ねこ庭の独り言

ちいさな猫庭で、風にそよぐ雑草の繰り言

切り捨てられた思想家たち

2012-02-14 18:49:45 | 徒然の記

 図書館から、「「大川周明」、「北一輝」(二冊)、「石原莞爾」(上下二巻)の、計5冊を借りて来た。

 過激な国家主義者で、偏狭な軍国主義者と、そういう言葉で、一括りにされてきた彼らにつき、何故か知りたくなった。

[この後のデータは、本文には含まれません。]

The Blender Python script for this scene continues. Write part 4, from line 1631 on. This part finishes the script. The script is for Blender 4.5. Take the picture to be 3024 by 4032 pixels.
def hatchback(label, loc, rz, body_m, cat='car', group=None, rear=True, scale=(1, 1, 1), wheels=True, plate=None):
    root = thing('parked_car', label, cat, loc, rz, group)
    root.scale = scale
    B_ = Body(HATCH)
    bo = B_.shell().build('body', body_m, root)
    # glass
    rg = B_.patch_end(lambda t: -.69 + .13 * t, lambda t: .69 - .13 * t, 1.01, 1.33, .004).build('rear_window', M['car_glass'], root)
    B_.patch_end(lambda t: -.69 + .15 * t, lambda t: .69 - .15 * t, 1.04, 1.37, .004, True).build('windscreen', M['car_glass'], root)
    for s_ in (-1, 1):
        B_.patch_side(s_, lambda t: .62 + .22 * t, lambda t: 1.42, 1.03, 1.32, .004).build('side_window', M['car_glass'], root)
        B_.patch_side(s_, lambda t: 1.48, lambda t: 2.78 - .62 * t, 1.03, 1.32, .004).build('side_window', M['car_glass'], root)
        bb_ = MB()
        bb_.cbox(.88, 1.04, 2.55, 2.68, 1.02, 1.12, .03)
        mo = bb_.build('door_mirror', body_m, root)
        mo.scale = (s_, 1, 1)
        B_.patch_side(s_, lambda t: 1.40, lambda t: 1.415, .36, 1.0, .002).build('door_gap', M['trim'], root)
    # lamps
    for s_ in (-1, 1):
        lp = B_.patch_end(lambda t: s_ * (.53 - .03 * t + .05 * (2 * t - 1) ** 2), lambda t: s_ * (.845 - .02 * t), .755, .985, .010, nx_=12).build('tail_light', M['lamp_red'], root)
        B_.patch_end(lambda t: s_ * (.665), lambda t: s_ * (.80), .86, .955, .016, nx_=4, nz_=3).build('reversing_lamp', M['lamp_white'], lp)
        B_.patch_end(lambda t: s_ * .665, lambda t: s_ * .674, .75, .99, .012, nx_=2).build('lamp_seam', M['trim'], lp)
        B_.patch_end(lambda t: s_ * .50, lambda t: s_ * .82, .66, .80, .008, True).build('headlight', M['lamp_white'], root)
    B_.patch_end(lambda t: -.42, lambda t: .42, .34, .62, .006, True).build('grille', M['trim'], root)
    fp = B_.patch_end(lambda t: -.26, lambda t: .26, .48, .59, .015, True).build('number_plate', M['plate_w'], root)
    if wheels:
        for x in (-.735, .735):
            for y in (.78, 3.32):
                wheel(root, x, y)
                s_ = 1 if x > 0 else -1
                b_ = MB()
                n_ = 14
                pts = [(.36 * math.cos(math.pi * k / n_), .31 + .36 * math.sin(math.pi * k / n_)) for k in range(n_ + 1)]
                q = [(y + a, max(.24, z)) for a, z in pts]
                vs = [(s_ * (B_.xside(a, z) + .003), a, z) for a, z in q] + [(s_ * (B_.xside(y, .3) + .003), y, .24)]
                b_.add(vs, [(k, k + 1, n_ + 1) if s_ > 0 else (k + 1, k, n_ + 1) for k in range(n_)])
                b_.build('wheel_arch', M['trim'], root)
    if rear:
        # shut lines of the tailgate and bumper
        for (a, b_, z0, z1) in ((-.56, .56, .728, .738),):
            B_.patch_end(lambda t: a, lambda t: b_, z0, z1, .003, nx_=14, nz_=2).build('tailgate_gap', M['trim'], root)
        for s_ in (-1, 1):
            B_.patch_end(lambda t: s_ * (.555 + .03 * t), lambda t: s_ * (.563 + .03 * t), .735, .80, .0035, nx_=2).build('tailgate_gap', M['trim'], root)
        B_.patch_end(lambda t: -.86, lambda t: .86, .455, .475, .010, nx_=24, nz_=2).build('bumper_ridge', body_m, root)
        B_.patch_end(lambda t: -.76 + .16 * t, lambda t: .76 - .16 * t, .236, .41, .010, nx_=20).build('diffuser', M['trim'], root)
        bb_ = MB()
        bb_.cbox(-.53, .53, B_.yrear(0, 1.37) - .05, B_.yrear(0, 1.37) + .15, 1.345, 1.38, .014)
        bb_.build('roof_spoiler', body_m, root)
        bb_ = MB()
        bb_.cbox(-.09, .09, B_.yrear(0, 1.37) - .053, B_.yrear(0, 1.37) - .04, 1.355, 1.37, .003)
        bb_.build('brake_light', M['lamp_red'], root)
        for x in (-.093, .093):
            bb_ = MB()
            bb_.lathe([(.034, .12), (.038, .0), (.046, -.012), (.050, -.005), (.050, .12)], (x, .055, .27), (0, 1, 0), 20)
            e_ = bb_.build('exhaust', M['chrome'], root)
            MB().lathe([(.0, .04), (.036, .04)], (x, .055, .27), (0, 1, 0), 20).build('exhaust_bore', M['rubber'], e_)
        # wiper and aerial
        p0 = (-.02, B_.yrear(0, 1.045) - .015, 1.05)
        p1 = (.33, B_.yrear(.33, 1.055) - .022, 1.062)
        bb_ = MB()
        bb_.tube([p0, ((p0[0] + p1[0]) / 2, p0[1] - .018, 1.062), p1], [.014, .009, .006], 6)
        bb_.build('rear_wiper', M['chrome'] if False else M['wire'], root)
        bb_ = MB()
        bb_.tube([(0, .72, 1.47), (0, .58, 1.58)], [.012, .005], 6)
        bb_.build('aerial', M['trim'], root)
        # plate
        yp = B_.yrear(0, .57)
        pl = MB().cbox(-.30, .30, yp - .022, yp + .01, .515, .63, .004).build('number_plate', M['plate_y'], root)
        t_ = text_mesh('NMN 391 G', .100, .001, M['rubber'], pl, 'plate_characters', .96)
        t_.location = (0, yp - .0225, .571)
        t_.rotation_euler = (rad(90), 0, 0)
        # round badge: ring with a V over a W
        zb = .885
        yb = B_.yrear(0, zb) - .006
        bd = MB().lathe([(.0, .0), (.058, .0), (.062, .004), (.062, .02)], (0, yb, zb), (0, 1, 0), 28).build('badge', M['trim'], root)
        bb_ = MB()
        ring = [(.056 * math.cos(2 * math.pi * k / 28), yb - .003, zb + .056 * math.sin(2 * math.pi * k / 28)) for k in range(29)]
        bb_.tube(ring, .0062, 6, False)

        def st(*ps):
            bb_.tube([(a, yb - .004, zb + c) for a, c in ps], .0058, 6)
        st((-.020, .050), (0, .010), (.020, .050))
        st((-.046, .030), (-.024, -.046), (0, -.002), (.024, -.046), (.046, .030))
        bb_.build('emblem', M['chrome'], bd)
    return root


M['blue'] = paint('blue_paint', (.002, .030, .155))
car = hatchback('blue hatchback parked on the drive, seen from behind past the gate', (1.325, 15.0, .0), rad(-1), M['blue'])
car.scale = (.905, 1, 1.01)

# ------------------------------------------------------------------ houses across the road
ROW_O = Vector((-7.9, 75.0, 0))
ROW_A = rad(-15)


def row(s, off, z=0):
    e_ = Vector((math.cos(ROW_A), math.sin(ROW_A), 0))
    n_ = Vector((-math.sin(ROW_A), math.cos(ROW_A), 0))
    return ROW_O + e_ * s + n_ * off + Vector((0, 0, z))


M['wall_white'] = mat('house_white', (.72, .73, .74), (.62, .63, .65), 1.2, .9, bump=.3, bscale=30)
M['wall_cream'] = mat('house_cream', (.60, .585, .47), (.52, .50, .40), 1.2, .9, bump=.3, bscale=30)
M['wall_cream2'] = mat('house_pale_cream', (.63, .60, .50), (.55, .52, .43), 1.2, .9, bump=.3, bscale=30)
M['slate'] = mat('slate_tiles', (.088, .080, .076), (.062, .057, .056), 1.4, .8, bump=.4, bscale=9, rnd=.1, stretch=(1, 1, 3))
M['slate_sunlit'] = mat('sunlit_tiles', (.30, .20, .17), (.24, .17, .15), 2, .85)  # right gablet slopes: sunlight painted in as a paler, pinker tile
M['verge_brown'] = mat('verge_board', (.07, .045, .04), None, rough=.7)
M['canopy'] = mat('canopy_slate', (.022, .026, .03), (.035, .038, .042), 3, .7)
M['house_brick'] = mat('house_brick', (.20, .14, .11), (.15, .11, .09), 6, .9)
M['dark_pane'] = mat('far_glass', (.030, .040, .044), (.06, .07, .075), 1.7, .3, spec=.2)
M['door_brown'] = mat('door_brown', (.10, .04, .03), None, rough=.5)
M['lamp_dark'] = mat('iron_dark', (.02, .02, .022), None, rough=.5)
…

 彼らを知らないまま今日まで来たことが、正しかったのかと、そんな疑問も生じてきた。北一輝は,狂信的な天皇制信奉者だと思ってきたが、美濃部達吉の天皇機関説に近い思考をし、中国の革命にも深くかかわり、世界情勢を洞察できる国際人でもあった。

 大川周明にしても、インドの独立に手を差し伸べたり、イスラム教を研究したり、社会主義に惹かされたり、単純な右翼ではない。

 一冊の書で、彼らを評価することはできないが、簡単に切り捨てられない日本人ではないか、という気がしてきた。北は、陸軍による満州国の創立を批判し、世界の情勢を見ない間違った方策であると指摘している。米英仏,そしてソ連、混迷の中国を見据えた彼の認識の方が、陸軍より冷静で現実的なものだった。当時の日本で、こんな批判をすれば、軍人たちに殺される危険もあったはずと知る、驚きがある。

 敗戦後の日本が、軍国から平和の国へと、大きく舵を切ったにことについては、広く国民の同意があった。鬼畜米英の本家だったはずのアメリカの統治下に置かれ、マッカーサーの諸施策を受け入れたことにしても、負け戦による、受け身のものばかりではなかったと理解している。

 昨日までのすべてを、塵芥のように捨ててしまったが、もしかすると、私たち日本人は、あの時、必要以上の反省をしたのではなかろうか。その決断には、極端なものがあったのではないか。

 極端な行為や思考には、間違いの混じることが多いが、これもその範疇に入るような気がしてならない。自ら踏みにじった軍国思想の中にだって、大切なものが混っていたのではないか。すなわち、粗末にしてはならない国の歴史や、国民としての矜持だ。

 悲壮な「一億玉砕」から、どこか情けなくなる「一億総懺悔」へと、スローガンを変じた日本だった。たしかに当時は、そこまで冷静になれる余裕が、なかったのかも知れない。どうも私たち日本人は、「赤信号みんなで渡れば、怖くない」と、国を挙げてこんな具合に生きて来たような気がしてならない。

 これからも懲りずにそうするのだろうが、それでも今なら、敗戦時の見直しがやれるはずだし、冷静にやるべきでないのだろうか。「石原莞爾」をこれから読むので、その後でもう一度、自分なりの見直しをしてみたい。

 まとまりの着かない、中途半端な文章のままだが、まとまろうが、そのままになろうが、日本のどこに影響する訳でなし、今日はこれで終わるとしよう。いつも通りのきまぐれで・・・・・。